Assemble all lines in which the string "Blender" appears.

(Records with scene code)
----
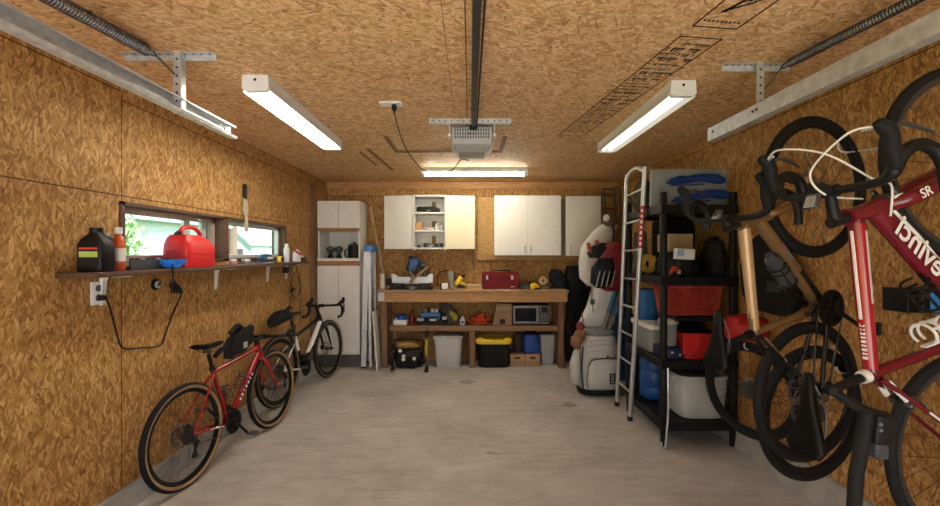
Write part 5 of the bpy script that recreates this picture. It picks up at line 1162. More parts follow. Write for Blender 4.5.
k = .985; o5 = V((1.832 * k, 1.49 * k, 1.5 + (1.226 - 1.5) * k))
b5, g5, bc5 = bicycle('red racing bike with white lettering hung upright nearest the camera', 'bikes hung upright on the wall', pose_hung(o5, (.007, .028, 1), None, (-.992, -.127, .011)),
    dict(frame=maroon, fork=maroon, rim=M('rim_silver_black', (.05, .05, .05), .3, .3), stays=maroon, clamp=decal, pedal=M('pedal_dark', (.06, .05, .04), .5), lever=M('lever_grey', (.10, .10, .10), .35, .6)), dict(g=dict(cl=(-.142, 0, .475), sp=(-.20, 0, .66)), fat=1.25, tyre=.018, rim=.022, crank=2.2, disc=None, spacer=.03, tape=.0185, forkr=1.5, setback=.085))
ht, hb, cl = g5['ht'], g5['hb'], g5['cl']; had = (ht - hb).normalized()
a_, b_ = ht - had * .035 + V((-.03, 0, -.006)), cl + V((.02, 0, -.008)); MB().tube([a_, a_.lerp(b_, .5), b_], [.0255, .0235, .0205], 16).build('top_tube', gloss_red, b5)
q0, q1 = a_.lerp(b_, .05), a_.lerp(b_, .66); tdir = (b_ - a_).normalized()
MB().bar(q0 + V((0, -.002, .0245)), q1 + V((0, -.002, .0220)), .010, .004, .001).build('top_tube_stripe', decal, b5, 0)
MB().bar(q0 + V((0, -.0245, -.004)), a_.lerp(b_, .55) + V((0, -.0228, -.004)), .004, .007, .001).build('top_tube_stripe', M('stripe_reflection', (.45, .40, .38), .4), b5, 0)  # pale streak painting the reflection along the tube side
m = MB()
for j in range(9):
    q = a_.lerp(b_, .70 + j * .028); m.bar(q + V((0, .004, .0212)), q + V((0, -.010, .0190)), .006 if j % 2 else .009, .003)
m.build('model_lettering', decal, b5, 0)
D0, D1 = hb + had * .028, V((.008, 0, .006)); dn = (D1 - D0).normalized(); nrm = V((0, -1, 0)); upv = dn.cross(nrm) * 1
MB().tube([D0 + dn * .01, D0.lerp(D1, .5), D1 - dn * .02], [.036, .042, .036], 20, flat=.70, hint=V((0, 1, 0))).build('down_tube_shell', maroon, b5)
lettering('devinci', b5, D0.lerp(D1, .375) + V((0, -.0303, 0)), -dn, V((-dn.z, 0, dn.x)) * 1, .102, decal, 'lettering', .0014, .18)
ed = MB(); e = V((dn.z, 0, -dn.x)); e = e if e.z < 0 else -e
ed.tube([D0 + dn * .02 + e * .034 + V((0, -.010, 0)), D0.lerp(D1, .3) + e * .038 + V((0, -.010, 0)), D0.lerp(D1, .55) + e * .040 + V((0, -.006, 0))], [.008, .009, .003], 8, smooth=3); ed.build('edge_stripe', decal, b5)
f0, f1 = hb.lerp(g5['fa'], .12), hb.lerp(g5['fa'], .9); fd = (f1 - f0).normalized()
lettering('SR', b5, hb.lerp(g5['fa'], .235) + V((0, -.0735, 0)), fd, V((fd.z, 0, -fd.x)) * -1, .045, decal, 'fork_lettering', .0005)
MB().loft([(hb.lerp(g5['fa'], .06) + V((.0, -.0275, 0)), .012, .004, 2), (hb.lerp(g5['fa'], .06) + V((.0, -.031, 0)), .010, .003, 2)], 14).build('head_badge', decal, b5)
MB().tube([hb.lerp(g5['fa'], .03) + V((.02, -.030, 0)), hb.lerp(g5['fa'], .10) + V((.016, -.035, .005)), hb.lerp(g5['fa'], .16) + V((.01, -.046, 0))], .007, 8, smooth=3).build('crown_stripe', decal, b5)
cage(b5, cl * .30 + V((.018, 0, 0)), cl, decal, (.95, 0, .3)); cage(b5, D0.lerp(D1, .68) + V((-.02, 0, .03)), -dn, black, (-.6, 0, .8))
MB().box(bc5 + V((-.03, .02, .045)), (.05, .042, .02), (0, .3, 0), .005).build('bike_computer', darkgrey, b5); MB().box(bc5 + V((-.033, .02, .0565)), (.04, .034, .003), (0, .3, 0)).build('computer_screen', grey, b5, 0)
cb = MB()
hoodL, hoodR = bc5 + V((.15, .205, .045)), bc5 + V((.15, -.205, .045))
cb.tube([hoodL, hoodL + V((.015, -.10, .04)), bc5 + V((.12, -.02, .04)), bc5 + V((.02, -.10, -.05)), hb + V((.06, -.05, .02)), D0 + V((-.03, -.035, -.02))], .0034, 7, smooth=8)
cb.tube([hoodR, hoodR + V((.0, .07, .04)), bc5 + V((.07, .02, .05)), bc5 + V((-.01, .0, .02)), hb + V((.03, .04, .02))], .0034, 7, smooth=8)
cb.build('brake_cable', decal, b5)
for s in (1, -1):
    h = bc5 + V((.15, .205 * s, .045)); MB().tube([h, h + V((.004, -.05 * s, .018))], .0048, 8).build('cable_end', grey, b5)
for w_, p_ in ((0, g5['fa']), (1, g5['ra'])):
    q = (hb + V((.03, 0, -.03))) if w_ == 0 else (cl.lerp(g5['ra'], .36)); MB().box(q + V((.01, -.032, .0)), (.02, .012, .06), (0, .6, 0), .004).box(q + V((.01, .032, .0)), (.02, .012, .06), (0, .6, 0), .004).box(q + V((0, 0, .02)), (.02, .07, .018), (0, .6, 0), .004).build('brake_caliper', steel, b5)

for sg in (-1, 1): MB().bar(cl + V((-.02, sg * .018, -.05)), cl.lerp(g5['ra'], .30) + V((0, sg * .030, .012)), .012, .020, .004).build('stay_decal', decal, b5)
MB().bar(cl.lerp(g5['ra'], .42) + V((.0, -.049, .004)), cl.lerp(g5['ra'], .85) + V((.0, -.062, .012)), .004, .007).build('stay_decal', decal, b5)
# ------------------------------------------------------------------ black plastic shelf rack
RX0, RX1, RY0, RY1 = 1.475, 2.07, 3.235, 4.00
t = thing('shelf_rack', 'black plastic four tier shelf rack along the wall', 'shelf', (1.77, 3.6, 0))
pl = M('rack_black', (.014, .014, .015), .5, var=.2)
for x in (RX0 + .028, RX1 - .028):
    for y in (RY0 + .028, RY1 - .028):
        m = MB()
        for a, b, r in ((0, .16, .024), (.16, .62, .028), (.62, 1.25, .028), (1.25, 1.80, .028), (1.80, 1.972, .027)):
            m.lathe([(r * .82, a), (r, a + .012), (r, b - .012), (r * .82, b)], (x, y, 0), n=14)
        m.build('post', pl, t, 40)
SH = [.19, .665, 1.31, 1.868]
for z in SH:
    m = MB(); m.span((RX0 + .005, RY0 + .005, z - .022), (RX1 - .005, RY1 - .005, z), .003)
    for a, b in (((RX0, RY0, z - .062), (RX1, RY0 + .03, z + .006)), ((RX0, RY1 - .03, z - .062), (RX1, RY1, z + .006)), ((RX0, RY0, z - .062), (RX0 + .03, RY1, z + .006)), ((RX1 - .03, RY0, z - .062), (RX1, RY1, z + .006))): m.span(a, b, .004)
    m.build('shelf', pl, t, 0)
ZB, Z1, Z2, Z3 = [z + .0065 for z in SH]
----
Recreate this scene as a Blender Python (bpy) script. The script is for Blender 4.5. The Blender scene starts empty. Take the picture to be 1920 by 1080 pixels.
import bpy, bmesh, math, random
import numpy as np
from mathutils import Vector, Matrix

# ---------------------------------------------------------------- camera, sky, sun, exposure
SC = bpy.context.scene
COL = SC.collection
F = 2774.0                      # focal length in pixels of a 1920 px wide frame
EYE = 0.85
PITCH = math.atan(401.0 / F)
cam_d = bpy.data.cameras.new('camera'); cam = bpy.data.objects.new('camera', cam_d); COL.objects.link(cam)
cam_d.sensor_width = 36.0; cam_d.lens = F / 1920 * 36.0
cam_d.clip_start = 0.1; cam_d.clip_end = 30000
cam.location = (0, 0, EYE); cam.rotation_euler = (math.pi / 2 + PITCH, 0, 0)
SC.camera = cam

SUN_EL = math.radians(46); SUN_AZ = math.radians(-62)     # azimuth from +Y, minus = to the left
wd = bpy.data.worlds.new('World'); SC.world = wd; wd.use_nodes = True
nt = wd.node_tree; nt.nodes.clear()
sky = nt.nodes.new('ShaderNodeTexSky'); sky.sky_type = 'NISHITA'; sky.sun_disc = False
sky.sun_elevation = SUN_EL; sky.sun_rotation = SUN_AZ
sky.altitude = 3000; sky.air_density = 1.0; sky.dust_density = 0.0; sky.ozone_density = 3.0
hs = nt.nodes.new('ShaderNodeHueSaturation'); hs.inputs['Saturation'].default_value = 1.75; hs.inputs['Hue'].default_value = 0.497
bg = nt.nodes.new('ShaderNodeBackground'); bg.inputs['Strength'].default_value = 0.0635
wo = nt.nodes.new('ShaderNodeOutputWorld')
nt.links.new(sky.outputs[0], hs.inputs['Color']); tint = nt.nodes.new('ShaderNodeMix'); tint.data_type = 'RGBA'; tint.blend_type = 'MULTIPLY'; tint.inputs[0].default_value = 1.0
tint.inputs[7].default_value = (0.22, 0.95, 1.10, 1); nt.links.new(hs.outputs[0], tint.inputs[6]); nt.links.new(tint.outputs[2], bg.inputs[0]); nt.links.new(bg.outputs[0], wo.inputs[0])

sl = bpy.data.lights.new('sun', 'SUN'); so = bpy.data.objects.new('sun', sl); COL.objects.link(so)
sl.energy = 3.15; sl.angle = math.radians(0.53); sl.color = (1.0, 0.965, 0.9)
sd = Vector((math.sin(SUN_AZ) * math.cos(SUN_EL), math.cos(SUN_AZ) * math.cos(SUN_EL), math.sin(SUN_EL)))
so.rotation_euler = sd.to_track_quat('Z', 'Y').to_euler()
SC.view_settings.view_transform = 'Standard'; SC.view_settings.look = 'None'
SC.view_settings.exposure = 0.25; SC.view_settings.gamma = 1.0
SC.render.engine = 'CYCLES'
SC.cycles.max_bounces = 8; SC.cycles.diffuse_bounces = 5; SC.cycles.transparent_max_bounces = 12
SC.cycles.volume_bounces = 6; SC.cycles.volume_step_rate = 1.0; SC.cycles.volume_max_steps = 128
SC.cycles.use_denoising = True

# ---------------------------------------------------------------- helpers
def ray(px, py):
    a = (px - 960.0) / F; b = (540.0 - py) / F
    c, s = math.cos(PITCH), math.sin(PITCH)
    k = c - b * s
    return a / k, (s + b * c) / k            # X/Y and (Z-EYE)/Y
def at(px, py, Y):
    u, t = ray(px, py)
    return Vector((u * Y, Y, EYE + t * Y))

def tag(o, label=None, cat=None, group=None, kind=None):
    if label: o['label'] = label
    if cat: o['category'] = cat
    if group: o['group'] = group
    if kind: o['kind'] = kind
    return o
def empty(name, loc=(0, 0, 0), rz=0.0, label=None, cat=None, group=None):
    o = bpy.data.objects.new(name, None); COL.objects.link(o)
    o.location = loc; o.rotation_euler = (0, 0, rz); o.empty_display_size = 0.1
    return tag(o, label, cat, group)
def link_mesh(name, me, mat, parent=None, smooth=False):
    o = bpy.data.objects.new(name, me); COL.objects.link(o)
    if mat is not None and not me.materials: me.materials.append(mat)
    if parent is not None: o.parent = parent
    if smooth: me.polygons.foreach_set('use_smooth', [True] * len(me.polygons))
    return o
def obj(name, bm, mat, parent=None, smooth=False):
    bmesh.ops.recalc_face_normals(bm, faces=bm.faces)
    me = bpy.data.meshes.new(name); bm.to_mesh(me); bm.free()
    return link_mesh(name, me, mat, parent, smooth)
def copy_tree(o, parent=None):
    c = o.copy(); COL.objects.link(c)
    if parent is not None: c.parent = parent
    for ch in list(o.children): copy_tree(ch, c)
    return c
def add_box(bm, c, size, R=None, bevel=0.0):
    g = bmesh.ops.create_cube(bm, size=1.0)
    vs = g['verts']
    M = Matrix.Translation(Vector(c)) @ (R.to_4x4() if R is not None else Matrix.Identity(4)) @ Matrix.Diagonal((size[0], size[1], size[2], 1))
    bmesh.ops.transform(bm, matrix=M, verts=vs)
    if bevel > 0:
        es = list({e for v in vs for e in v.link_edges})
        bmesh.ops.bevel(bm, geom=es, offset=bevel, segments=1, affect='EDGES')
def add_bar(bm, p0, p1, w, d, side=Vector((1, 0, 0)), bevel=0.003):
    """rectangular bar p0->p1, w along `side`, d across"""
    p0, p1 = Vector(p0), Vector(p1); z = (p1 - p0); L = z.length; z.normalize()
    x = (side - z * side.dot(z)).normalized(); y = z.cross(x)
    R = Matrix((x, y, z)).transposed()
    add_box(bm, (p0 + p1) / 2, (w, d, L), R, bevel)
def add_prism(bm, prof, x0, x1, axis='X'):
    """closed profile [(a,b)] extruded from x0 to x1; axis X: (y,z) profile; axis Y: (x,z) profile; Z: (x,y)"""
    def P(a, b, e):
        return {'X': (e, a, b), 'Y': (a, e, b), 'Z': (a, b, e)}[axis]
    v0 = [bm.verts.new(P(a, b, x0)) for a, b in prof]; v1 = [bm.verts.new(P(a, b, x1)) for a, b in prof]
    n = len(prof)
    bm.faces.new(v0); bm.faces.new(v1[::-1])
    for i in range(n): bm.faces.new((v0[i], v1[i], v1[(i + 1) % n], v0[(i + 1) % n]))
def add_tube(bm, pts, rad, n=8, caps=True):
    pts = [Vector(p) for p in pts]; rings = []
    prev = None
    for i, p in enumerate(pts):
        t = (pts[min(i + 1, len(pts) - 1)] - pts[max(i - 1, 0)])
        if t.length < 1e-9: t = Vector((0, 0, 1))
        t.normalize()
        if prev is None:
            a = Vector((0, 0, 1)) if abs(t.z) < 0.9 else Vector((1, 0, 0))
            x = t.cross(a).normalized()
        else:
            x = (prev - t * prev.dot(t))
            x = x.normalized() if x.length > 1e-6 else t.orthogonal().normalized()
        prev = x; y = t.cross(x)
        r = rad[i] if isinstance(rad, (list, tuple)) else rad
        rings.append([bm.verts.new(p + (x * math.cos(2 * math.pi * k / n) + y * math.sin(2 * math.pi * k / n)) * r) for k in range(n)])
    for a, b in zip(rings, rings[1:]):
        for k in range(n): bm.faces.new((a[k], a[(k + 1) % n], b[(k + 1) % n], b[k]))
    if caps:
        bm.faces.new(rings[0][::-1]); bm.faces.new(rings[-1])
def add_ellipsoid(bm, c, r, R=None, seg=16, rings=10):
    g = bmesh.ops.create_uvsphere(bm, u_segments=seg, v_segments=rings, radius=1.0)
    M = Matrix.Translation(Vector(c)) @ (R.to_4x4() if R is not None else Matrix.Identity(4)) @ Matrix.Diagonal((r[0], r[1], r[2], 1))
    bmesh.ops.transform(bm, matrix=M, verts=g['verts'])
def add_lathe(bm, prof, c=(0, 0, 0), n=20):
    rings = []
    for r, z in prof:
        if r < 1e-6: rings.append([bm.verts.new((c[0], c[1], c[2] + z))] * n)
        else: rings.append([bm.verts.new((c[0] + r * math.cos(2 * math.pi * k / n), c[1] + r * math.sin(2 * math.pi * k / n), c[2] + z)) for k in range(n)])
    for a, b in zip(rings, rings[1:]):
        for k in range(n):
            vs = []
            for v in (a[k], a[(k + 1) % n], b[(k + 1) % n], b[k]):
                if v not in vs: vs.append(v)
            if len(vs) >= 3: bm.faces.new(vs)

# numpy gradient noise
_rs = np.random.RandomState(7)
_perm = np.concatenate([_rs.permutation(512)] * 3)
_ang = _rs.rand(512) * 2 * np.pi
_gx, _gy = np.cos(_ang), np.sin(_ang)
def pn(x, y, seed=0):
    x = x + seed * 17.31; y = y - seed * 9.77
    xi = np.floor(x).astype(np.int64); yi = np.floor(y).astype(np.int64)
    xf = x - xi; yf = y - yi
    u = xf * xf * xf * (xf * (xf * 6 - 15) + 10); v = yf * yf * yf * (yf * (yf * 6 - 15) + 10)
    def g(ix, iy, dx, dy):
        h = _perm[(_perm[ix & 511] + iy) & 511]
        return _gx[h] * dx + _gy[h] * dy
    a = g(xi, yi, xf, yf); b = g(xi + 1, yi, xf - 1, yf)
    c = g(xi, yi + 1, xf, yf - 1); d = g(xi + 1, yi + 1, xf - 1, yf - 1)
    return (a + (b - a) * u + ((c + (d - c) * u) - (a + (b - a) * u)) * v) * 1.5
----
- [The solution]
Write part 5 of the bpy script that recreates this picture. It picks up at line 1162. More parts follow. Write for Blender 4.5.
Recreate this scene as a Blender Python (bpy) script. The script is for Blender 4.5. The Blender scene starts empty. Take the picture to be 1920 by 1080 pixels.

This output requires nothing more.